The main reason is that this is probably the most peaceful my life has been for a significant period of time. My home is tiny, and I know if I lived with someone else, I’d be able to afford something bigger. But the extra square footage isn’t worth giving up what I have. It is a haven, a place I miss acutely when I am away no matter how much I love travelling.
It is the type of space I wanted so desperately when my life was chaotic and miserable and filled with uncertainty. My sister, when she comes to visit, calls it a little oasis, where she gets to sit on the sofa with a cup of tea and be still, surrounded by plants.
I know my home is tranquil, but recently I had an insight into realising it wasn’t a one-off. That although society makes jokes about women who live alone and our cat armies, and pities the aching void we must carry within us without the proximity of a man to light us up, the truth is the opposite.
I was visiting relatives in India, and feeling fairly frazzled about being surrounded by people all the time while staying in my parents’ holiday flat in Bangalore. For all the fun of seeing loved ones, it was impossible to not absorb their stress, their own worries.
While running some chores, I paid a visit to my aunt who lives by herself. This aunt is a favourite of mine because she’s funny and easy to be with, but I also love the boundaries she sets for herself. She goes home when she’s ready to go home, and if she wants to abstain from a social engagement, she does, while everyone else is mad with tiredness but on obligation auto-pilot.
What struck me from the moment I entered her home, was how calm it was. Call it energy, call it zen, call it the lack of noise and people, but the rolling, restful quiet reminded me so much of my own place, I felt positively homesick. It wasn’t so much misanthropic as settling on a way of living that I really loved, and missed.

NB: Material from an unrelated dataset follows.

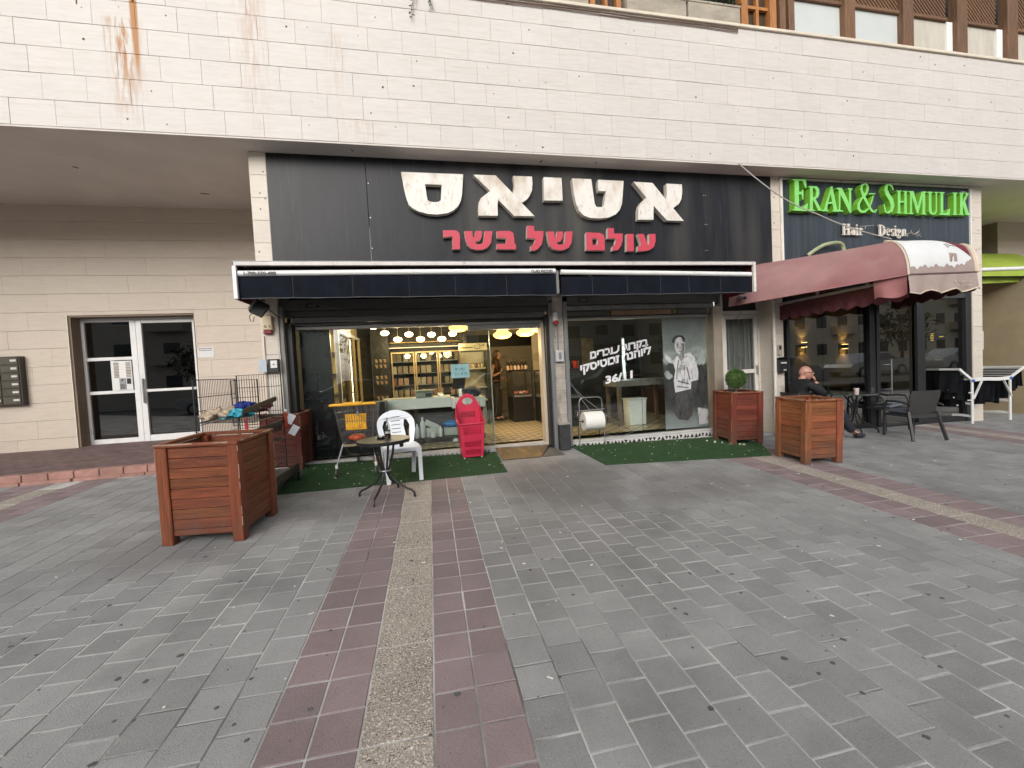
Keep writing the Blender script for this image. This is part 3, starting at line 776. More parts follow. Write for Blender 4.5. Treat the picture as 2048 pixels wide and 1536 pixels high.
# ------------------------------------------------------------------ shop front of the butcher
shop = thing('butcher_shop_front', 'butcher shop front with two large windows under the awning', 'shop front', (0, YG, .22))
bx(shop, 'jamb', m_grey_metal, -2.099, -2.03, 6.46, 6.60, .25, 2.62)
bx(shop, 'shutter_guide', m_dark, -2.029, -1.955, 6.56, 6.74, .25, 2.40, label='black shutter guide left of the window')
bx(shop, 'shutter_box', m_shutter, -2.098, 1.985, 6.50, 6.74, 2.565, 2.72, label='upper shutter box over the left window')
bx(shop, 'shutter_box', m_shutter, -2.098, 1.985, 6.56, 6.74, 2.475, 2.560, label='ribbed shutter box over the left window')
bx(shop, 'transom', M('transom_grey', (.16,.165,.165), .5, metal=.2, var=.2, vs=4, stretch=(.5,1,3)), -1.95, 1.93, 6.60, 6.74, 2.395, 2.470)
bx(shop, 'transom', m_dark, -1.95, 1.93, 6.66, 6.76, 2.352, 2.390)
bx(shop, 'window_head', M('window_head', (.33,.32,.30), .45, metal=.3, var=.15, vs=4, stretch=(.5,1,2)), -1.95, 1.93, 6.70, 6.80, 2.300, 2.350)
bx(shop, 'door_track', m_grey_metal, .65, 1.86, 6.69, 6.83, 2.22, 2.297, label='sliding door track over the open doorway')
bx(shop, 'sill', M('sill_stone', (.42,.41,.39), .6, var=.2, vs=8), -1.955, 1.88, 6.68, 6.82, .17, .285)
bx(shop, 'window_pane', m_glass, -1.955, -.882, YG, YG+.001, .286, 2.299, bevel=0)
bx(shop, 'window_pane', m_glass, -.878, .995, YG, YG+.001, .286, 2.299, bevel=0)
bx(shop, 'sliding_pane', m_glass_c, .55, 1.005, YG+.045, YG+.046, .30, 2.22, bevel=0, label='edge of the open sliding glass door')
bx(shop, 'pane_edge', M('glass_edge', (.30,.36,.30), .2, var=.1), .996, 1.008, YG-.004, YG+.05, .286, 2.22)
bx(shop, 'pane_edge', M('glass_edge_thin', (.10,.12,.11), .2, var=.1), -.8815, -.8785, YG-.003, YG+.004, .286, 2.299)
bx(shop, 'door_jamb', M('jamb_cream', (.50,.42,.32), .5, var=.1, vs=4), 1.862, 1.915, 6.66, 6.86, .20, 2.30, label='cream jamb of the open doorway')
bx(shop, 'shutter_guide', m_black, 1.917, 1.965, 6.55, 6.80, .20, 2.42, label='black shutter guide right of the doorway')
# grimy column between doorway and right window
col_ = thing('shop_column', 'grimy tiled column between the doorway and the right window', 'column', (2.13, 6.5, .17))
bx(col_, 'core', M('column_tile', (.36,.32,.28), .5, var=.25, vs=6, spots=[((.14,.09,.06), 9, (1,1,.3), .56, .12, .7), ((.52,.49,.45), 40, (1,1,1), .62, .05, .4)]), 2.03, 2.215, 6.52, 6.95, .17, 2.75)
bx(col_, 'side_rail', m_grey_metal, 1.968, 2.028, 6.49, 6.80, .17, 2.60)
bx(col_, 'side_rail', m_grey_metal, 2.217, 2.285, 6.50, 6.80, .22, 2.62)
gr = MB()
for z in (.75,.95,1.15,1.35,1.55,1.75,1.95,2.15,2.35): gr.box(2.03-2.13,2.215-2.13,6.5175-6.5,6.5205-6.5,z-.17,z+.003-.17)
gr.build('grout_line', m_dark, col_)
bx(col_, 'plinth', M('plinth_black', (.03,.03,.032), .6, var=.3, vs=12), 2.035, 2.213, 6.40, 6.515, .17, .59, label='black plinth block at the foot of the column')
bx(col_, 'plinth_cap', M('plinth_cap', (.33,.32,.30), .8, var=.3, vs=14), 2.03, 2.218, 6.395, 6.517, .592, .615)
sb = thing('switch_box', 'grey electric switch box on the column beside the right window', 'switch box', (2.11, 6.52, 1.63))
MB().box(-.07,.07,-.075,-.002,0,.19).build('case', M('box_grey', (.42,.43,.44), .45, var=.15, vs=12), sb, bevel=.006)
MB().box(-.02,.02,-.085,-.076,.04,.15).build('flap', m_grey_metal, sb, bevel=.003)
MB().tube([(-.01,-.03,.19),(-.012,-.03,.42),(-.02,-.02,.6)], .009, 6).build('conduit', m_grey_metal, sb, smooth=True)
si = thing('alarm_sounder', 'white alarm sounder with a red lens on the column', 'alarm', (2.062, 6.52, 2.25))
MB().tube([(0,-.05,.03),(0,-.05,.185)], .052, 14).build('case', M('sounder_white', (.60,.58,.55), .4), si, smooth=True)
MB().ball((0,-.085,.02), (.045,.03,.04), 14, 8).build('lens', M('lens_red', (.35,.02,.03), .25), si, smooth=True)
dm = MB().obox((2.07,6.48,2.65), (.082,.012,.082), (0,PI/4,0)); 
tag(dm.build('diamond_plate', M('plate_cream', (.45,.43,.37), .5), None, bevel=.002), 'cream diamond shaped plate above the alarm sounder', 'plate')
MB().box(2.0-2.13,2.26-2.13,.0,.4,2.582,2.75).build('header', m_dark, col_)
# right window
bx(shop, 'shutter_box', m_shutter, 2.288, 5.09, 6.50, 6.74, 2.565, 2.72, label='shutter box over the right window')
bx(shop, 'shutter_box', m_grey_metal, 2.288, 5.09, 6.57, 6.74, 2.48, 2.56, label='grey shutter slat box over the right window')
for a, mt in (((2.295,3.10),'m_grey_metal'),((3.13,4.28),None),((4.40,5.0),'m_grey_metal')):
    bx(shop, 'head_panel', M('head_panel_tan', (.23,.145,.09), .5, var=.15) if mt is None else m_shutter, a[0], a[1], 6.62, 6.74, 2.385, 2.475)
bx(shop, 'window_head', M('window_head_r', (.36,.35,.33), .45, var=.12, vs=4), 2.33, 5.08, 6.69, 6.79, 2.33, 2.372)
bx(shop, 'transom', m_dark, 2.33, 5.08, 6.64, 6.78, 2.374, 2.383)
bx(shop, 'jamb', m_white_old, 2.288, 2.328, 6.68, 6.80, .16, 2.372)
bx(shop, 'jamb', M('jamb_brown', (.27,.23,.18), .5, var=.2, vs=5, stretch=(1,1,.4)), 5.082, 5.26, 6.58, 6.80, .12, 2.50)
bx(shop, 'sill', M('sill_white', (.50,.50,.49), .5, var=.1, vs=6), 2.33, 5.08, 6.69, 6.80, .225, .262)
bx(shop, 'window_pane', m_glass, 2.329, 3.708, YG, YG+.001, .263, 2.329, bevel=0)
bx(shop, 'window_pane', m_glass, 3.712, 5.081, YG, YG+.001, .263, 2.329, bevel=0)
bx(shop, 'pane_edge', m_dark, 3.7085, 3.7115, YG-.003, YG+.004, .263, 2.329)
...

Many years ago, I didn’t fully understand how important a home is, and who you let into it, until it became a space that was fraught. We aren’t raised to question whether or not we want to co-habit with our partner – it’s a given. Women especially are raised to feel grateful to have a partner at all, let alone consider whether the person in question is evolved enough to take care of themselves so we don’t have to.
Although I was brought up – not just by my parents but by society and the Hollywood love peddlars – to believe co-habitation and partnership was the ultimate goal, I have always been drawn to a certain type of woman who lives alone. In fact, even though while growing up these women were always talked about with a pitying tone, they seemed to me, to be doing just fine. These were not the women who’d gossip or stress - they seemed serene and floating above it all.
Most of all, there was a sense of calmness they radiated, a centre of gravity they possessed, some immoveable sense of safety about them. That no matter what happens, they could handle it. And these are women who live alone but they aren’t alone. They have community, hobbies, friends, a sense of purpose, maybe a lover, maybe not.
It must be acknowledged that due to a number of factors including outliving men, loneliness is a problem especially among older women who live alone. But I also know that there are women who are not unhappy with it, and when presented with the choice especially after a challenging long-term relationship, may actively choose it for themselves.
It’s a demographic that also isn’t as defined or linear in age as it once was. According to a study by Morgan Stanley, more women than ever are “delaying marriage, choosing to stay single or divorcing in their 50s and 60s. Women are also delaying childbirth or having fewer children than in the past.”
Increasingly, the more I speak to women my age or older, if they are happy or neutral about being single, they express similar feelings about not wanting to share their home with a partner. Or rather, if a partner did arrive, they would have to meet certain expectations or offer something that improves their quality of life versus subtracting from it. And the bar is high when you can fill your home with furniture you like, close your fridge knowing your creamy Black Cherry yogurt will be waiting for you in the exact spot you left it.
In India, where I was just visiting friends and family, it was hard to explain what this was like to people. Most women I know over there are married with kids, and women who are single tend to live with family. When I was asked about what my life was like and if I lived alone, a friend said: “And you’re okay living on your own?” A relative said: “I couldn’t do it, I’m afraid of staying the night in my house without my husband.” For them, a woman without a partner is only half a person, and I couldn’t arrange the right words to show them my fullness.
And it is a life that is full. When I posted about this, and living alone on social media, a lady commented that I should be careful not to isolate myself too much. And I said that isolation is different to being alone. When I look at most of the women I know who live alone, it doesn’t mean they don’t feel loneliness. I think loneliness exists in some pocket of the soul even if you are lying next to your soul mate.
It means that despite what they might feel, they’re living their life in the closest approximation to what makes them happy, and are proactive in how they fill their time, and understand their desires. It doesn’t make it a superior way of living, simply that it isn’t an empty way of living as some might imagine. In fact, it can, and is, incredibly rich.
I absolutely love this. I have never felt lonelier than within my marriage when we were having difficulties (which have now thankfully passed). I carry the ‘mental load’ for my family of 4 and hold the enormous emotional space required to encompass teenage daughters and stressed and stretched adult lives. My older sister lives alone, with her 3 cats, and her home is indeed an oasis of calm and tranquility. Her black cherry yoghurt never goes missing. No one uses the last teabag. She is not lonely, she is deeply content. Do I want that? Yes and no, I made my choices and my busy house feeds my soul, but do I crave that respite? Yes with every bone of my body. I want my space to be smaller, less chaotic, less full, more calm. One day maybe it will be so x
I’ve lived with family and housemates and a partner, and in all of these circumstances have felt deep, profound loneliness. You can be in a room full of people and feel lonely, whereas I live alone now and it is extremely rare for me to feel lonely. Being alone and being lonely are not the same thing, which is difficult to explain to many people. Being able to choose when I have company is an extreme privilege, rather than it being forced upon me by people I live with.